Zmienić pracę i zacząć się rozwijać, bo czujesz, że w aktualnym miejscu pracy zaczyna brakować Ci powietrza, zaczynasz się powoli dusić…
Trochę przeciągasz decyzję o zmianie, bo wszyscy wokoło mówią Ci, że to tylko praca, że w innej Ci lepiej nie będzie i że i tak masz szczęście, że ją masz, bo przecież inflacja, bo przecież wojna w Europie i inne straszaki…
Ty tylko kiwasz głową na te “dobre rady”, ale w głębi duszy wiesz, że to nie jest Twoje miejsce i że stać Cię na więcej.
Masz już dość godzenia się na :”nie jest tak źle-mogłoby być gorzej”.
Czujesz, że utknęłaś zawodowo i to nieprzyjemne uczucie odbija się negatywnie na Twój całościowy stan mentalny- wstajesz niechętnie rano do pracy, a po pracy jesteś tak wyssana z energii, że nie masz już na nic więcej siły.
Nie masz siły na to, aby się odważyć…
Rozumiem Cię kobieto, bo sama
tam kiedyś byłam!
Zbyt długo zasiedziałam się w jednym miejscu pracy, w którym jak to żartobliwie określam- kisiłam “ogóra”.
Dosłownie zakonserwowałam się na dobre kilka lat za długo na miłej posadce, która nie była zła, ale która sprawiała, że po latach robienia tego samego czułam, że się mentalnie cofam, a czas nieubłaganie przelatuje mi przez palce.
I siedziałam tak i kisiłam swoje marzenia i plany na przyszłość i nie mogłam się zebrać i wyjść z klatki narzuconych przez samą siebie (tak naprawdę) ograniczeń.
Gdyby nie pomoc mentorki, która dała mi przysłowiowego kopa w d…, pokazała inną perspektywę, pomogła uwierzyć w siebie i zrobić ten pierwszy krok…. Prawdopodobnie dalej bym tego ogóra kisiła i nigdy nie zaczęłabym realizować swoich zawodowych marzeń-nie otworzyłabym
English like a PRO.
Pomoc mojej mentorki uświadomiła mi, że często tak zapętlamy się w swoje ograniczające myślenie, że bez pomocy kogoś z zewnątrz trudno nam coś zmienić.
Dlatego tak, jak kiedyś ona była zapalnikiem zmiany, tak samo ja teraz pomagam innym kobietom postawić na siebie i zrobić ten pierwszy krok.

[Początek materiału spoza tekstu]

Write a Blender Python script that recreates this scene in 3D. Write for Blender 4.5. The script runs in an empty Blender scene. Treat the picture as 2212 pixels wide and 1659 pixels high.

Jeżeli i Ciebie od lepszej przyszłości dzieli inwestycja w swój rozwój, a konkretnie w angielski – mogę Ci w tym pomóc.
Dobry angielski otwiera furtkę nie tylko do większych możliwości zawodowych, ale i wyższych zarobków.
Nie czekaj, aż dojdziesz do ściany!
Już teraz zacznij inwestować w swój rozwój, krok po kroku wypychaj swój angielski na wyższy poziom.
To nie stanie się z dnia na dzień, nie mam czarodziejskiej różdżki! Jednak gwarantuję Ci, że z odpowiednią strategią i przy odrobinie samozaparcia- doprowadzisz swój angielski
na zupełnie inny poziom i zmienisz swoją aktualną sytuację.
Musisz zrobić tylko 1 rzecz- PODJĄĆ DECYZJĘ, że PO TO IDZIESZ!
Kiedyś poniższe zdanie bardzo zmotywowało mnie do działania-może zmotywuje też i Ciebie:
“NIE MÓW, ŻE CHCESZ- PO PROSTU BIERZ!”
Osoby, które odnoszą sukces szybko podejmują decyzje. Osoby, które wiecznie się zastanawiają utykają i nie robią nic.
Najlepszy czas na działanie był 10 lat temu, drugi najlepszy czas jest dzisiaj!